/ 10 May 2019

Illiteracy is part of a ticking time bomb

The problem with South Africa's education system is that it is mired in the politics of language and class.
The problem with South Africa's education system is that it is mired in the politics of language and class. (Madelene Cronje/ M&G)

Last week a report from two years ago came up again on my timeline. The report stated that almost 80% of South Africa’s 10-year-olds cannot read for basic meaning in any national language. And last week, as when the report first came out, those who engaged with the story were, like a certain politician, shocked.

I never fail to be bemused by how often some of my fellow citizens do not question that we keep doing things the same way yet expect different results. About seven years ago I was commissioned to write about education in South Africa. As part of my research, I got to visit several primary and high schools in seven provinces. I also got to chat with a friend’s sister in North West who was in grade 10 but could not spell the word “dictionary”.

READ MORE: Schooling alone won’t fix illiteracy

I mentioned in that article that I believed that the problem with our education system was that it was mired in the politics of language and class (the latter often tied to race).

South African education appears to celebrate all 11 official languages and yet it does not. Some languages are considered more superior to others. Although there is much talk about the importance of mother-tongue usage when children are young, it sadly isn’t maintained all the way through their education.

Until recently, English and Afrikaans were the major languages of instruction for matric and at university level, putting the other nine languages at a distinct disadvantage. I have often wondered whether that is because our languages have failed to move with the times or because we have never bothered to invest much time updating them. How can we talk of mother-language instruction and the importance of it when we haven’t found a way to translate the word “algebra”, for instance? And it’s not an impossible thing to do. Swahili has shown us how it can be done.

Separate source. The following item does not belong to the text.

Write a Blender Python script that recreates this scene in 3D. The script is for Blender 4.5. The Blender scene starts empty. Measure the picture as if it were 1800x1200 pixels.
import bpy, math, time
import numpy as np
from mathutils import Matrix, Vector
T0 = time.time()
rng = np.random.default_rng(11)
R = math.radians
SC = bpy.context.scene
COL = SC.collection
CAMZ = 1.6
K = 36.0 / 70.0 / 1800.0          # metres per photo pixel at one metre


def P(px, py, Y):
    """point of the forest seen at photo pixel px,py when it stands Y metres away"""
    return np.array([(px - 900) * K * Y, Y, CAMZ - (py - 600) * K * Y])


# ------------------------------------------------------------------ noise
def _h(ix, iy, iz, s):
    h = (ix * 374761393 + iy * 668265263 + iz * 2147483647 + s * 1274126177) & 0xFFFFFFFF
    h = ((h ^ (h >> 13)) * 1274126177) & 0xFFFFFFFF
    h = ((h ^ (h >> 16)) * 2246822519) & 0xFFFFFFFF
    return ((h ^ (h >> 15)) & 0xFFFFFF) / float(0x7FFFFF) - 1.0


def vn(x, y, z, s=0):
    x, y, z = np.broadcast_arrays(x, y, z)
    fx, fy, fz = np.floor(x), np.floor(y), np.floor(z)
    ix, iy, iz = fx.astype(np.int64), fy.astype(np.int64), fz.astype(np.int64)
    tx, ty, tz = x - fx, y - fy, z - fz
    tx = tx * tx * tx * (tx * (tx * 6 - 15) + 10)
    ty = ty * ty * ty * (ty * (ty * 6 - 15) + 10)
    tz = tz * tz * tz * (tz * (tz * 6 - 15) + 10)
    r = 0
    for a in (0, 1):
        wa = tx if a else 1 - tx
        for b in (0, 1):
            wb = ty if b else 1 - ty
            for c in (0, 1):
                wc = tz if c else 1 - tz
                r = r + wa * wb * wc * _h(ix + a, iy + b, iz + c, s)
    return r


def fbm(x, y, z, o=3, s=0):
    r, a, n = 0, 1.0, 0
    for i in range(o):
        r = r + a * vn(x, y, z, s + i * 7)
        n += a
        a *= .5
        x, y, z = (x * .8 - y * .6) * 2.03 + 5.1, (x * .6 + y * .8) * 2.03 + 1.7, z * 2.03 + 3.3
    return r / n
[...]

Every year academics, journalists and opinion makers in that language meet and create new words to be on par with new inventions and terms, etcetera. In this way, Swahili is a living, breathing language with its own words for cellphones, applications and, I suspect, even for different forms of social media.

The privileging of English in schools is closely tied up with the politics of class.

A student in a government school in some village or township with 60 students and no library facilities, computer or science laboratory, and teachers who attend classes whenever they choose to, cannot begin to compete with a better-equipped school in the suburbs. There are those who have managed to pass against these odds — our newspapers laud them every matric season for pulling themselves up by the bootstraps and doing the unexpected. It is, however, immensely unfortunate that instead of levelling the quality of education across the board so that everyone has more or less an equal starting point, we should celebrate the exceptions among the many we fail. And it doesn’t help that the people who allow these educational policies to thrive will not allow their children or grandchildren to attend the same schools that they are okay with poorer students attending.

One cannot but think there is almost a desire by those in charge of our education to keep the majority of the populace illiterate. I am not sure whether the assumption behind this is so that we will not question. If this is the reason, the powers-that-be may be in for a surprise. The unemployment rate, corruption by the elites, unfair distribution of wealth and the frustration at the cost of living are all powder kegs waiting to explode. And there is nothing more dangerous than an explosion by people who have nothing to lose.

Instead of being shocked, it will serve us and our country well to treat illiteracy with the urgency that it deserves, whether it’s creating reading clubs using our unemployed but educated graduates or ensuring every school has a library with books.

My friend’s sister marginally passed matric and is now a single mother of two. In a country with almost a third of the population unemployed, she is lucky to have a job as a security guard at a supermarket. But I wonder: will she be able to help her children with their reading and writing since she seemed to struggle herself when I met her those many years ago?

And if she can somehow help, will she have sufficient time to do so while struggling for survival and ensuring her children are fed and clothed?